Technical director is not a role familiar to many English fans. Few clubs in the Premier League or Football League have such a position.

Steinsson’s remit at Fleetwood is wide reaching – matters relating to scouting, community work, player recuitment and development all crossing his desk.

But he believes it is important for the club to have a long-term strategy and a more controlled approach to what has been runaway success story

Attention to detail is key for Steinsson, who told The Gazette: “We’re in the first phase. We’re looking at everything, we’re observing and then we’re finding ways for Fleetwood Town to move forward, to bridge the gaps.

“We’ve gone very fast over the last few years. We need to know how to control success.

“We need to be creative, to do things differently, whether it’s in recruitment or our development squad.

“Whatever it is, we need to do it in a controlled way. Every club is unique and we need to use everything we can externally to maximise our performance.”
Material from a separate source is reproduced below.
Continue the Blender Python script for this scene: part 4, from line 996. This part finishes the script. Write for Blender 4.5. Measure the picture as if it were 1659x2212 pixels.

One thing Steinsson shares with Town, and chairman Pilley, is an appetite for success – his mission to find ways for Fleetwood Town to achieve that.

“I’m very ambitious, the club is very ambitious,” said Steinsson. “We’ve clicked together.

“It’s a big challenge for them to grow now. It’s very interesting how we take it with the youth, the community, starting a development squad and the training ground.

“There was an opportunity to grab, to be a part of this.

“If you come from the area, you quickly hear about the chairman and what he wants to achive.

“The chief executive (Steve Curwood) is very driven. Graham Alexander (manager) did a pre-season when I was at Bolton, so I know him a little bit. I could see the possibilities.”

Indeed, Steinsson believes that with the right plans in place, there are no limits for the League One club, particularly if they can make Highbury an attractive prospect to the game’s rising stars.

He said: “Everything is possible but it has to happen in a controlled way. It has to be planned out, mapped out.

“It’s a long-term project. That’s what’s very important.

“With the training ground coming, it’s starting to get established.

“We want to make Fleetwood an attractive place for young players to come and to progress their careers. To do that we need to offer the best.

“We need to be a platform for them to come here, do well with Fleetwood Town and take the next step in their careers.

“We’ve got a smaller budget than many. We don’t have the biggest crowds.

“We maybe don’t have the appeal to players of other clubs, so we have to be innovative in what we offer and how we do things.”

At 33, Steinsson is 10 years younger than Town’s first-team coach.

But, having completed a postgraduate football management degree at the Cruyff Institute in Barcelona, he has made it clear the dugout isn’t for him.

“I’ve never had any ambition to become a football coach or a manager,” he said.

“Everybody sees the team on a Saturday, what happens on the training pitch.

“Nobody sees the football club, how that all happens, that’s what I’m interested in.”

And, thanks to a certain former manager, he was given the chance to explore behind the scenes in the Dutch top flight

“At AZ I was given the opportunity to see all aspects of the club,” said Steinsson.

“I was working with (Louis) Van Gaal at that point.

“I had a lot of chances to follow, to study even though I was still a player.

“When I stopped playing it was very easy to go back and shadow and do my work experience there.

“That’s where I was when Fleetwood called.”

Having answered that call, Steinsson is now in the process of implementing his reforms at Fleetwood.

But he admits it won’t be something that happens overnight - Town having been forced to scramble in recent years to keep pace off the field with success on it.

“I don’t think the club has struggled to keep up,” said Steinsson.

“But when things go fast we need the personnel to carry the rest with it.

“Training in a different town and training in another, being able to get it all together in one place is important, as is being able to engage with the grass roots and the community

“Everything has been focused on the football.

“Now we need to engage everything around it to move the club on further.”

Some have questioned why a League One club needs both a first team manager, a director of football and a technical director. But Steinsson insists everyone has a defined role within the organisation and one common goal.

He said: “There are always roles and responsibilities. Without that there’s just chaos.

“Everybody has a set role, everybody has responsibility and accountability.

“How we structure the club is going in a different direction.

“That has to be done in steps. It can’t be done overnight.

“Again it has to be controlled. But everybody knows their role and we’re all pulling in the same direction.”